Oprócz pieska mamy w domu też królika i szczura, które biegaja swobodnie po domu i za którymi początkowo piesek bardzo biegał ale już się przyzwyczaił i dobrze je toleruje do tego stopnia, żę pozwala żeby szczur wchodził mu do jego miski.
Odnośnie jego zachowania to jest to piesek bardzo inteligentny i wychodząc z domu zostawiając go niekiedy samego musimy schować śmietnik i rzeczy bo zdarza sie że coś zniszczy bądż jak to miało miejsce zje nam całe ciasto bo otworzyć szafkę dla niego to żaden problem, nawet z kuchenki gazowej musimy wszystko chować bo ostatnio zjadł całe mięso z garnka jakie mu ugotowaliśmy, zdarzyło sie że zjadł moją niedojedzona zupę która była w zlewie więc proszę sobie wyobrazić jaki cwaniak...:)
Jeżeli chodzi o jego charakter to myślę, że jest nam wdzięczny że go wzięliśmy okazuje to często jak sie przytula do nas. Jak ktoś zapuka to broni domu myśli że już jest jego...
więc się myślę zaaklimatyzował.Szybko się uczy potrafi już zareagować na komendy siad, łapa, leżeć, czasem zostań , idż na miejsce, już nas rozumie o co nam chodzi jak się do niego zwracamy.

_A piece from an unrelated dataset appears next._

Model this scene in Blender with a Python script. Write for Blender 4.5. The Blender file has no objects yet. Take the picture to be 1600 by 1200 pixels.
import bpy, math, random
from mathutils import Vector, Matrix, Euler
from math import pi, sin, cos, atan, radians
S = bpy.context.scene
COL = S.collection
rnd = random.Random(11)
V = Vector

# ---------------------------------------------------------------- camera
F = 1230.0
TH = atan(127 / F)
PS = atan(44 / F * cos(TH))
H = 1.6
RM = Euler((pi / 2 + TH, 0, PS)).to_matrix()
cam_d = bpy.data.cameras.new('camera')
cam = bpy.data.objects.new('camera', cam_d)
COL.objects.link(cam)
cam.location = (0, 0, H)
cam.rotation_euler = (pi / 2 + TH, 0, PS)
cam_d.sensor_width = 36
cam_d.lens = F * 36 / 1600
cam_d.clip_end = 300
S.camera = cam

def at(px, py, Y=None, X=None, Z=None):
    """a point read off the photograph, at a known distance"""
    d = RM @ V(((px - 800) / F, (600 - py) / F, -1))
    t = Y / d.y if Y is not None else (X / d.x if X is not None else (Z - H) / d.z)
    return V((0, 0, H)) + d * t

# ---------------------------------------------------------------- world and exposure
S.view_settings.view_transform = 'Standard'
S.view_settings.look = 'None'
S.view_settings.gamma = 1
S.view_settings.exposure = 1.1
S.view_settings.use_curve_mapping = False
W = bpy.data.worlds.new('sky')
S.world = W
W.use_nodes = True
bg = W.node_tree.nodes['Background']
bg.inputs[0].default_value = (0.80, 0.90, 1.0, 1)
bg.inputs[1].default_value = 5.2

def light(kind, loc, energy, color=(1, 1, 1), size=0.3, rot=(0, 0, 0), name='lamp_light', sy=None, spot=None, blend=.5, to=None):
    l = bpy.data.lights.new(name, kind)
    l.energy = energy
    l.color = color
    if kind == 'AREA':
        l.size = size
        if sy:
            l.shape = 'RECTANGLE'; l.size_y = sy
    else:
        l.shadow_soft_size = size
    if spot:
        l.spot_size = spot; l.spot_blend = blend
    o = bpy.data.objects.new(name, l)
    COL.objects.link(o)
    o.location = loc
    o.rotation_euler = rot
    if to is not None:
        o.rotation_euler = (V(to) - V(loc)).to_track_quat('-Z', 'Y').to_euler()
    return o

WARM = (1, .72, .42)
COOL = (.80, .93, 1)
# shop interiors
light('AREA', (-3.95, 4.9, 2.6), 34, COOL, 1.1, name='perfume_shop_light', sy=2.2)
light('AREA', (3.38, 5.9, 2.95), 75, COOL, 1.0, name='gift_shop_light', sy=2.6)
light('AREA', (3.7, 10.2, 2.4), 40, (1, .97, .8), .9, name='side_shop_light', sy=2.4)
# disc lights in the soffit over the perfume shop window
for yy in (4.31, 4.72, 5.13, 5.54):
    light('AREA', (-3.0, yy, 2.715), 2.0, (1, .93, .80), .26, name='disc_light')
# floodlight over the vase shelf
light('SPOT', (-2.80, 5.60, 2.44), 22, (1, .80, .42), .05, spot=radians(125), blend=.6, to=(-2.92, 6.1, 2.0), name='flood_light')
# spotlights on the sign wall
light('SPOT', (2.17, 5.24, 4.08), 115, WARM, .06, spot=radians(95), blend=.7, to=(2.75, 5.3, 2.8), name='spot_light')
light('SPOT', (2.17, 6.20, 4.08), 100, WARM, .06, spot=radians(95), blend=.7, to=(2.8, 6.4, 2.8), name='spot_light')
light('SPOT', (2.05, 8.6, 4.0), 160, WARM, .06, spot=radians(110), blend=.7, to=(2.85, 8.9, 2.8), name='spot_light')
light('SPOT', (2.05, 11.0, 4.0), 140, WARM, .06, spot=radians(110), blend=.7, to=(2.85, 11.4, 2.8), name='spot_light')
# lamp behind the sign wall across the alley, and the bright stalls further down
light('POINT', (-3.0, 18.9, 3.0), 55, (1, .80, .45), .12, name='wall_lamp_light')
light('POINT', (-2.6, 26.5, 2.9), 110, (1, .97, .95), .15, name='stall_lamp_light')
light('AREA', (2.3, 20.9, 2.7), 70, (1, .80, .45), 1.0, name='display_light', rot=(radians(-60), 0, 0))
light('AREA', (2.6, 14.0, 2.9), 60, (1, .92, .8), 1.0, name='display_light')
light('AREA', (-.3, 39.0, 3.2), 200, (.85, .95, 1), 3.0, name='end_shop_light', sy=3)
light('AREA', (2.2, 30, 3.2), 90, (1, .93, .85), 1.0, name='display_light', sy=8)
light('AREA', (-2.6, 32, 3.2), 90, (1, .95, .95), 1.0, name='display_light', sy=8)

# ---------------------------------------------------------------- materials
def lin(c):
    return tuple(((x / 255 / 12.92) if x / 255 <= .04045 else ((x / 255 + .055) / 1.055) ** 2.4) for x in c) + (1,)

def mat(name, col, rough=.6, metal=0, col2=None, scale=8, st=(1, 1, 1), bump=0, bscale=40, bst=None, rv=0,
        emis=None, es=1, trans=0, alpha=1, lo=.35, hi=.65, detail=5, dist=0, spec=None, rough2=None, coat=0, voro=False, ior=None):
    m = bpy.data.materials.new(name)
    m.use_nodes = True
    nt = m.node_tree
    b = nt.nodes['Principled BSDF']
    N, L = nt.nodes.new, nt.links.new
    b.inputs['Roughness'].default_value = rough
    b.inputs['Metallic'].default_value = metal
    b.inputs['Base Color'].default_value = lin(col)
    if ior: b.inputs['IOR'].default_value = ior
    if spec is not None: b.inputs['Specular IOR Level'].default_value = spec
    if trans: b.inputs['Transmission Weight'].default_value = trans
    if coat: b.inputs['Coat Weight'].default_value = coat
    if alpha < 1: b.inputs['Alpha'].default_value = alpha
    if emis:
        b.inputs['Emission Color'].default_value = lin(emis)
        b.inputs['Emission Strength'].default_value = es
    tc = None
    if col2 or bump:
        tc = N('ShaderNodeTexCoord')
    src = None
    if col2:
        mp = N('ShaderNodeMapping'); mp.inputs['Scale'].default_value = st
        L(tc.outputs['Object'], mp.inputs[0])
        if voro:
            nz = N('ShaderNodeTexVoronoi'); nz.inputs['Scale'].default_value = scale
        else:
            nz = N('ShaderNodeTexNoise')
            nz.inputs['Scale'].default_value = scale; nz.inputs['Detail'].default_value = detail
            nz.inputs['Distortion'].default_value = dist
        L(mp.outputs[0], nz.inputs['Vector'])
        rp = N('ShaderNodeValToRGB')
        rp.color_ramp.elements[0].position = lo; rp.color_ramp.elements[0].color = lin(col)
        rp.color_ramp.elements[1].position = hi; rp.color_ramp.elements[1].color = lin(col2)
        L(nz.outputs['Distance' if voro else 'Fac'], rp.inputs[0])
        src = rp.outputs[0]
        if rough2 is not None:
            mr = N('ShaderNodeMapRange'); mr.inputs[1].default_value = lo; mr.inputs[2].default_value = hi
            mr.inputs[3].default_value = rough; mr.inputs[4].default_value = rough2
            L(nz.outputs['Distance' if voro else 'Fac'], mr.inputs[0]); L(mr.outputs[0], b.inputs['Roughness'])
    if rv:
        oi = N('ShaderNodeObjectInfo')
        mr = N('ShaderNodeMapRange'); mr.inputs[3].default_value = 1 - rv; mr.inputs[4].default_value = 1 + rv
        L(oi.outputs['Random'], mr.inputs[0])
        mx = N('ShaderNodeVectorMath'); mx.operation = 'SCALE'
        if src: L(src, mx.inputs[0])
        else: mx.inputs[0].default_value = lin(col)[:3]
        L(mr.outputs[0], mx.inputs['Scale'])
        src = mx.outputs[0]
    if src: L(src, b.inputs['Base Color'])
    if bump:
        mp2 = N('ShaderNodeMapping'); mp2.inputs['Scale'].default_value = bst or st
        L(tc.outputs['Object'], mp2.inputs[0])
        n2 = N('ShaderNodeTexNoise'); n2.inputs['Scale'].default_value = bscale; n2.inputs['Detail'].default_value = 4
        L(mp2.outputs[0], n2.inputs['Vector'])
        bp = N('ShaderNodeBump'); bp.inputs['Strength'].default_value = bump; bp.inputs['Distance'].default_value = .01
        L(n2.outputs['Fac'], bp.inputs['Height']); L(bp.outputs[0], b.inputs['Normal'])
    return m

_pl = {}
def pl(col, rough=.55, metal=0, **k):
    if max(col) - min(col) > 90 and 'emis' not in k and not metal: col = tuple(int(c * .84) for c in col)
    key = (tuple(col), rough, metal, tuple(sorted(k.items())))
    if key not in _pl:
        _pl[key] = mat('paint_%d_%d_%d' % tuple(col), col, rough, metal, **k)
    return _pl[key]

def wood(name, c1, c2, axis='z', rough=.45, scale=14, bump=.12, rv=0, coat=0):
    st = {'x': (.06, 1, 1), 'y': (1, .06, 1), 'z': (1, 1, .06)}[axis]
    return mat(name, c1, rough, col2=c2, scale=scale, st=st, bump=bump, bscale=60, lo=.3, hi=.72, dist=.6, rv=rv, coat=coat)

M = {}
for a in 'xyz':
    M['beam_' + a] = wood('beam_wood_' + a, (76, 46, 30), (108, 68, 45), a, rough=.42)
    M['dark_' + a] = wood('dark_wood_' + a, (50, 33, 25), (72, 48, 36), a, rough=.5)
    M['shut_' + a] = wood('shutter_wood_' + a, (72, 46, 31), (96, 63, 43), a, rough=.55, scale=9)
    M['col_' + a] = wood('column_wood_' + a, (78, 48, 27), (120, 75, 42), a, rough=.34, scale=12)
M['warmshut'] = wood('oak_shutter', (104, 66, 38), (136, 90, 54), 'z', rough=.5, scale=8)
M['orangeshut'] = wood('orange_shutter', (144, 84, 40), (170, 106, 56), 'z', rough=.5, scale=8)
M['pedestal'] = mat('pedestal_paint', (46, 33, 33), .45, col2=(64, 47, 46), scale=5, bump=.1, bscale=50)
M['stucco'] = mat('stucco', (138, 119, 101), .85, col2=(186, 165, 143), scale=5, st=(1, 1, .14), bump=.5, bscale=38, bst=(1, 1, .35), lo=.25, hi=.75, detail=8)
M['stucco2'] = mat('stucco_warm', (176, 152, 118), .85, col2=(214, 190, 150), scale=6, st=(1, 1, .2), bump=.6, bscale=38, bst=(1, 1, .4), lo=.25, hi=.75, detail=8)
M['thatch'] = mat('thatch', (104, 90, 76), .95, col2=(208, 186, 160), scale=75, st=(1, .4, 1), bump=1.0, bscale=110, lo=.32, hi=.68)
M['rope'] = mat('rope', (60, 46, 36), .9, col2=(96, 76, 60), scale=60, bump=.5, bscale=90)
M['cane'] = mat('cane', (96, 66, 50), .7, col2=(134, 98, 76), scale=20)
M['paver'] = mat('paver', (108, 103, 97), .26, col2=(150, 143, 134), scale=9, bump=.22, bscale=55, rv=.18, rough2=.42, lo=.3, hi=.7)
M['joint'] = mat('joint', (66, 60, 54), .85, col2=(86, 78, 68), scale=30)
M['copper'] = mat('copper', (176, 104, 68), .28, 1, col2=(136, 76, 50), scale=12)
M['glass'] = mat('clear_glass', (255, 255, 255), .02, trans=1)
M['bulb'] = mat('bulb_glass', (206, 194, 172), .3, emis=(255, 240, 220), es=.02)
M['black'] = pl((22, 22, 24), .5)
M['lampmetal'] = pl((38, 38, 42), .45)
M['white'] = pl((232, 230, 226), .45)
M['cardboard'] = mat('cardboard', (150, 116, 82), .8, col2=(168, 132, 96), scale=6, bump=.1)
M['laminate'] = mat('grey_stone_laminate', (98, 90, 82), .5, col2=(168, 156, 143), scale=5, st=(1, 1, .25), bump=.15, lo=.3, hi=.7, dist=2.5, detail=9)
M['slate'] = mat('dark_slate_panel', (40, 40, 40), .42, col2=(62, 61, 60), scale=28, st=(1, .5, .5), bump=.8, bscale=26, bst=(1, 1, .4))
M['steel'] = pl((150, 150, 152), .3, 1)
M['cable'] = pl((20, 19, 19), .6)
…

Myślę że trochę przykrości go wcześniej spotkało bo jest bardzo płochliwy, nieufny, bywa zazdrosny jak bierzemy na spacer suczkę rodziców pokazuje jej że on dominuje swoim zachowaniem jak biegają to na nią warczy i ją podgryza i tak samo do innych psów się myślę zachowuje.
Niekiedy w domu tez chce dominować ale nie pozwalamy mu na to czasami chce np wejść na łóżko jak śpimy i nie akceptuje że każemy mu zejść ale częściej oczywiście się zgadza i idzie na swój fotel.
Ogólnie jest bardzo dobrze jesteśmy trochę ostrożni w sytuacji gdy ma swoje zabawki bo boi się że ktoś chce mu zabrać i niechętnie oddaje do ręki ale chyba musi si do nas przekonać .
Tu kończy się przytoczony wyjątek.